227 -- it is, but figuring out precisely why (or if! but I think it is) it is illegal or unconstitutional is a very interesting and not particularly clear-cut issue.
224: like that dude in treasure island!
228: that's kind of like in the rural philippines. we built a house for our previous maid on property she owned outright as an inheritance from her dad. it's a pretty sweet little house (though the western-style kitchen cabinetry she installed got fucked hard by flooding from a cyclone, much to her dismay--and only in for six months). real toilet (fancy!), cinder block and stucco walls, tiled roof. she owned other property too, which she sold. there's so little work there that even someone like her, who owns land and had two years of post-secondary schooling, could still only support her family by working thousands of km away as a maid. in the case of her hometown (also my current maid's same barangay/neighborhood), people really do still want cast-off stuff. we buy m---- extra baggage allowance going home and also send man-high boxes of stuff (one is going out today.) people use husband x's old work shirts for rice-farming sun/mosquito protection.
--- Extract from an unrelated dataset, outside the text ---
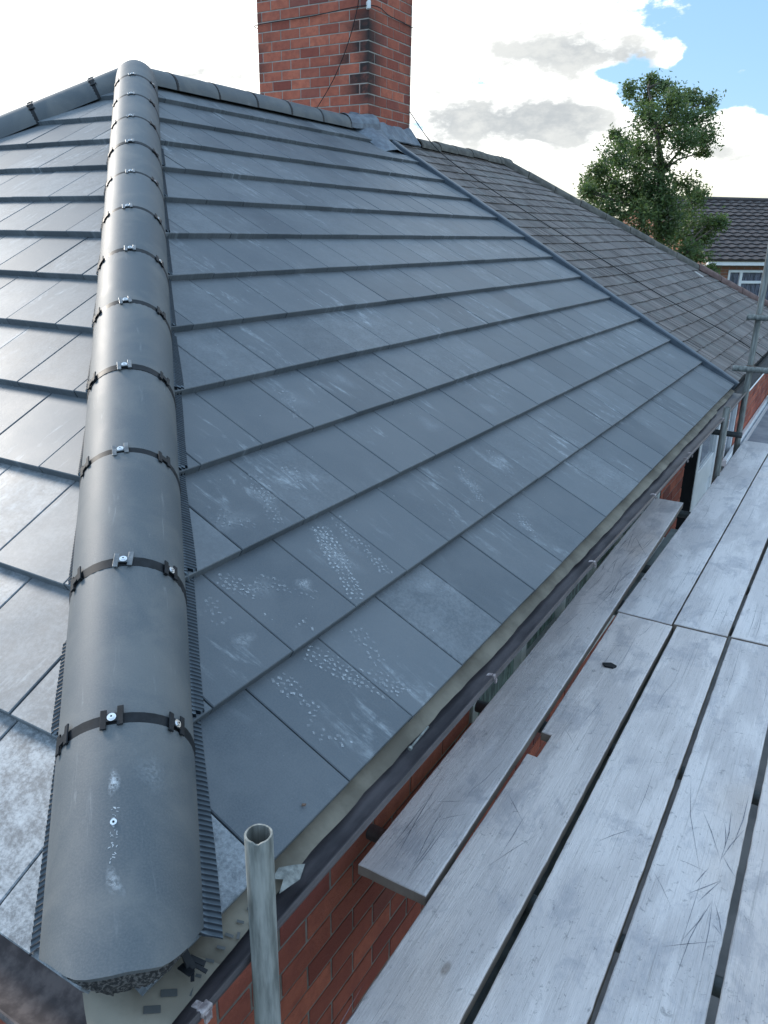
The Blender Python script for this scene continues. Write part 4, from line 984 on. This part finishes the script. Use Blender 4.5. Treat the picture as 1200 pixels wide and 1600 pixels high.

I have them made to measure periodically, they are just as cheap that way here. makes for mildly incongruous scenes. it's true that some of this may be down to our maids' unwillingness to throw anything away ever. it may not be an economically rational choice, were it not that I were paying shipping. when we moved from our house to our current place we sent SO MANY things to the philippines. the treasure in a way was the american girl dolls, endless clothes, and motherfucking furniture (did I not realize children grow up quickly?). there are about ten girls in m----'s town who got The Last Doll from the little princess. we combed their hair after spritzing water on it to make it perfect (this really works!), and packed each with a wardrobe. well, selfishly as a giver I liked that as the treasure, I know other things were more useful.
but in their barangay there are nice houses like my former maid's, and houses with dirt floors, like her sister's immediately adjacent--a cause of sibling strife, unfortunately. they decidedly don't have a lot of stuff in there. sheets and towels, a mattress/futon they share, a hammock for the youngest girl, a wok, two knives, spatula and wire basket thingie you fish fried foods out of boiling oil with, buckets and big chipped enamel-ware bowls for laundry, um...a fan? I think they're hooked into the electricity grid with some sketch extension. I think it's true that people hoard what they have, but up the social scale people are often tastelessly lavish rather than simply scandanavian. rich indonesian peoples houses look like someone got the "midas trump" power to turn everything they touch into hideous gilt over-stuffed jacquard-upholstered monstrosities.